While the intent of the Founding Fathers in Article II, Section 3 was to grant the president the power to fill vacancies that actually occurred during a Senate recess, presidents have traditionally applied a much more liberal interpretation, using the clause as a means of bypassing Senate opposition to controversial nominees. Presidents often hope that opposition to their recess nominees will have lessened by the end of the next congressional session. However, recess appointments are more often looked on as a "subterfuge" and tend to harden the attitude of the opposition party, making final confirmation even more unlikely.

President George W. Bush has placed several judges on U.S. courts of appeals via recess appointments when Senate Democrats filibustered their confirmation proceedings. In one controversial case, Judge Charles Pickering, appointed to the Fifth Circuit U.S. Court of Appeals, chose to withdraw his name from consideration for re-nomination when his recess appointment expired. President Bush also appointed Judge William H. Pryor, Jr. to the bench of the Eleventh Circuit Court during a recess, after the Senate repeatedly failed to vote on Pryor's nomination.

President Bill Clinton was harshly criticized for his recess appointment of Bill Lan Lee as assistant attorney general for civil rights, when it became clear that Lee's strong support of affirmative action would lead to Senate opposition.

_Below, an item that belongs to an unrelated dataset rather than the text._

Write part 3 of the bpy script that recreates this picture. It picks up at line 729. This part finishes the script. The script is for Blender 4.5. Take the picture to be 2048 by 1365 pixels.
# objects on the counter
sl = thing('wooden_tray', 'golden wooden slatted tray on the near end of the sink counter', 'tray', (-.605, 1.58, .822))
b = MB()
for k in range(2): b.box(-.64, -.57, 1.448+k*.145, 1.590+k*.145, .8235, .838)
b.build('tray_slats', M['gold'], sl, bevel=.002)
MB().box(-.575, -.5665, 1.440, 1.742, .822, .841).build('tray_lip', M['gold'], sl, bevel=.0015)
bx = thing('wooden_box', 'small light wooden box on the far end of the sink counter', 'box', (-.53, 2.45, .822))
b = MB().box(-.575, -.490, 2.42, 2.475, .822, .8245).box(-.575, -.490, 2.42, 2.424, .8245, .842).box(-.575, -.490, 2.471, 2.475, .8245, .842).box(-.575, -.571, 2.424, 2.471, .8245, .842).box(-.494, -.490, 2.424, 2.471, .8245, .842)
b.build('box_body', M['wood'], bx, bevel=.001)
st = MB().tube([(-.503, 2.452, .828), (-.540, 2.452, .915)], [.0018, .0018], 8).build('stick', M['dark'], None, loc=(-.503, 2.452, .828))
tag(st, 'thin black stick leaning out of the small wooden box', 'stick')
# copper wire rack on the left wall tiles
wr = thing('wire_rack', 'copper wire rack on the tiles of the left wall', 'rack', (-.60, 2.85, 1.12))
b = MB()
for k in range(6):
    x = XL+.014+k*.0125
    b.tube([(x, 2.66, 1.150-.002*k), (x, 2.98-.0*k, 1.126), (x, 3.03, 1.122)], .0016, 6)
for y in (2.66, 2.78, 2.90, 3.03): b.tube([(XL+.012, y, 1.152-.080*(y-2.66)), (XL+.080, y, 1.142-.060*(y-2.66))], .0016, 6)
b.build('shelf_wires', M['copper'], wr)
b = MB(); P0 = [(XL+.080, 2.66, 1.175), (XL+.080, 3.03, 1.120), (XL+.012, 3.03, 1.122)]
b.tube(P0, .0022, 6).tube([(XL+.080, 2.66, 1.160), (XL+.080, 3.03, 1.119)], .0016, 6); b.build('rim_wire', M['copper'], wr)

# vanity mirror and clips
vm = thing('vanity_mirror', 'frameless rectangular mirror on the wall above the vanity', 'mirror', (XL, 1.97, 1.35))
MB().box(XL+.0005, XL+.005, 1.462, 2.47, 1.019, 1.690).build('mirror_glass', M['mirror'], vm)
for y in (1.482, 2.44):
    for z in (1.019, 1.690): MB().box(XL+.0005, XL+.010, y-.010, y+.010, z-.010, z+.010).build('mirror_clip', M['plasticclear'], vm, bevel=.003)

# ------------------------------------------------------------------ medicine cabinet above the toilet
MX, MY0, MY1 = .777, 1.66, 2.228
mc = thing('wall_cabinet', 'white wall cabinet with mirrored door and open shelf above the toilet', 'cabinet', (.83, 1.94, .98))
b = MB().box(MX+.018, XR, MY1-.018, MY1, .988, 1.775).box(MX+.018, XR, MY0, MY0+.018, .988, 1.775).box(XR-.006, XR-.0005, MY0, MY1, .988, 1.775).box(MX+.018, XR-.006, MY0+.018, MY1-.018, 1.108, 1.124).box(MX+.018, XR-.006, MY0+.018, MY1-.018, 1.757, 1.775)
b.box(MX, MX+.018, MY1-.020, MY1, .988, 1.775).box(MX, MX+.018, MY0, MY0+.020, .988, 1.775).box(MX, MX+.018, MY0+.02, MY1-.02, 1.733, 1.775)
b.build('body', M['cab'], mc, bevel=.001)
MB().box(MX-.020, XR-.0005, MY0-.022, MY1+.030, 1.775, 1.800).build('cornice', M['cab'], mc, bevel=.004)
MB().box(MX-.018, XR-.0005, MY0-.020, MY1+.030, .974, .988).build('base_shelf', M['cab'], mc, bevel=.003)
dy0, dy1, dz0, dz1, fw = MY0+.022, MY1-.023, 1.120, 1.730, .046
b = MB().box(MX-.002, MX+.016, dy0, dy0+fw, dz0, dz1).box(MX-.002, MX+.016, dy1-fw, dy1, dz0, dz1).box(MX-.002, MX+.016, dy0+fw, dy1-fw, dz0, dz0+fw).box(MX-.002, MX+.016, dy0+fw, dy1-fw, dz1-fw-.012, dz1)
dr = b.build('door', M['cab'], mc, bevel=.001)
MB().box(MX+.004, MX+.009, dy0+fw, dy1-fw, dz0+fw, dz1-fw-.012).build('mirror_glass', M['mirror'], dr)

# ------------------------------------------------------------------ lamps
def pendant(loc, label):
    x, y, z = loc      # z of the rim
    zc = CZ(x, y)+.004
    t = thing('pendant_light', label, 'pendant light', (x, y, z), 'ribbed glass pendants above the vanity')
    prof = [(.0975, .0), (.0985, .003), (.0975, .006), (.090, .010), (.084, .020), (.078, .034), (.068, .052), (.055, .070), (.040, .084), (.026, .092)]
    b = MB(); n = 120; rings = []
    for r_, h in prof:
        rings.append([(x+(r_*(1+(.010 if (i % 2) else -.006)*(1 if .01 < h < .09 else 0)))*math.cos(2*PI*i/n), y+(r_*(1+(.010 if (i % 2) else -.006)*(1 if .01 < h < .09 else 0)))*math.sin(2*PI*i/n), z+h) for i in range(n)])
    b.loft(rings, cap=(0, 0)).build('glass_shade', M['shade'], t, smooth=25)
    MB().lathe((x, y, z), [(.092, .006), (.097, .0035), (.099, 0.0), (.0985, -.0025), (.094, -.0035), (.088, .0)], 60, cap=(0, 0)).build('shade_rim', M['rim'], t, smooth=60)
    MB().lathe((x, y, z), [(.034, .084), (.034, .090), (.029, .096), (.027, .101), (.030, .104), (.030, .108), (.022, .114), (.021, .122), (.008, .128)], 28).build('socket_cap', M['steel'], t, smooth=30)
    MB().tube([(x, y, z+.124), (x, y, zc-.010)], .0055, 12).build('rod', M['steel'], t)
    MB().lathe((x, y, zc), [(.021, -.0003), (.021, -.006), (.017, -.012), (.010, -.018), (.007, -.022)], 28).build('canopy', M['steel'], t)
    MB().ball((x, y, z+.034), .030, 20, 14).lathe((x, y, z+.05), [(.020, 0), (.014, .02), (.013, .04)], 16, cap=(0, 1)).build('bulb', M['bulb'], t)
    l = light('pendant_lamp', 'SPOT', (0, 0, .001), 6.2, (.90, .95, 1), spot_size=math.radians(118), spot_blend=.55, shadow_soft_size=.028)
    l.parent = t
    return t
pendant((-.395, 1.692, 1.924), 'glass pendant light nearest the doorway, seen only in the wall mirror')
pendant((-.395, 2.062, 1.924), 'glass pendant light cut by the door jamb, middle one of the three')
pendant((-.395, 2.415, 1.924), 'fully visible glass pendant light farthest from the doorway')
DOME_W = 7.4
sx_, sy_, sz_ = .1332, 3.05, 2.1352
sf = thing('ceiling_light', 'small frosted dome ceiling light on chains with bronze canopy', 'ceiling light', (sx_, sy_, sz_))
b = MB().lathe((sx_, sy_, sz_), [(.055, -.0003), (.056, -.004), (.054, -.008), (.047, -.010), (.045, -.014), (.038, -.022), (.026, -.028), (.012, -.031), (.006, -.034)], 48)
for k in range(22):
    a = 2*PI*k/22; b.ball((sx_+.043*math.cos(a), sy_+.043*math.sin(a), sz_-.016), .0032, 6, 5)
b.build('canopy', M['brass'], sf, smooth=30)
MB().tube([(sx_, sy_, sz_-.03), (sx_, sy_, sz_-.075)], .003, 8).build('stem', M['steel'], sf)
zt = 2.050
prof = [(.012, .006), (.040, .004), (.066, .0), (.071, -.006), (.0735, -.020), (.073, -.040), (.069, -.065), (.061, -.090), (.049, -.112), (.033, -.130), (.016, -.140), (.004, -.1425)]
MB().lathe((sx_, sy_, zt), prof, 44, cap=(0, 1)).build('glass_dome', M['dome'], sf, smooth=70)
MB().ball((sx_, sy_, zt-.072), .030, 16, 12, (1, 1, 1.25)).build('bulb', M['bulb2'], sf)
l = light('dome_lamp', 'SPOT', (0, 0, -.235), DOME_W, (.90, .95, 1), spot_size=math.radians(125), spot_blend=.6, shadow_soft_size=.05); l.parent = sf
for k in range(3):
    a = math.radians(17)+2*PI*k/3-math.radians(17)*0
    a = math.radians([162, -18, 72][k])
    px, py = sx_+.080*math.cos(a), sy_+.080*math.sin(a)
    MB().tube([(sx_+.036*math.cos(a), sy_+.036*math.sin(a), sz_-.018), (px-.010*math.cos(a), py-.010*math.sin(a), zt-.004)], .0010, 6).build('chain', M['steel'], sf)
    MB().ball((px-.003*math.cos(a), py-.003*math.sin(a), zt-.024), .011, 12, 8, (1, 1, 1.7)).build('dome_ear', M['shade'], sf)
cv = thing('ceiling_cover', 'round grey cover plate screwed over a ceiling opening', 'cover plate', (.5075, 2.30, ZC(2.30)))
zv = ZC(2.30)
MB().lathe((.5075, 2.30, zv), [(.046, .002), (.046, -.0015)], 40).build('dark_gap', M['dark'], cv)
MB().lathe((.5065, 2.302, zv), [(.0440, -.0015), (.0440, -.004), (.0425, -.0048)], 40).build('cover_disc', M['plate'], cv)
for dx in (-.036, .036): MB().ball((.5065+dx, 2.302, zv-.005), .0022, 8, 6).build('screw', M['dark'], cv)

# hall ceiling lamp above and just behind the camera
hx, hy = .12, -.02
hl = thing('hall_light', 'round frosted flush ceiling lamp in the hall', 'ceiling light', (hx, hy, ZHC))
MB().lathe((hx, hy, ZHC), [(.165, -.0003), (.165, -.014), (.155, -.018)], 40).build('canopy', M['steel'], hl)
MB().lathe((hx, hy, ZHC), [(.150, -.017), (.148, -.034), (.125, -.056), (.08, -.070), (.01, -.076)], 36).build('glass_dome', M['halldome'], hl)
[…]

President Kennedy appointed renowned jurist Thurgood Marshall to the Supreme Court during a Senate recess after Southern senators threatened to block his nomination. Marshall was later confirmed by the full Senate after the end of his "replacement" term.

The Constitution does not specify a minimum length of time the Senate must be in recess before the president can enact a recess appointment. President Theodore Roosevelt was one of the most liberal of all recess appointers, making several appointments during one-day Senate recesses.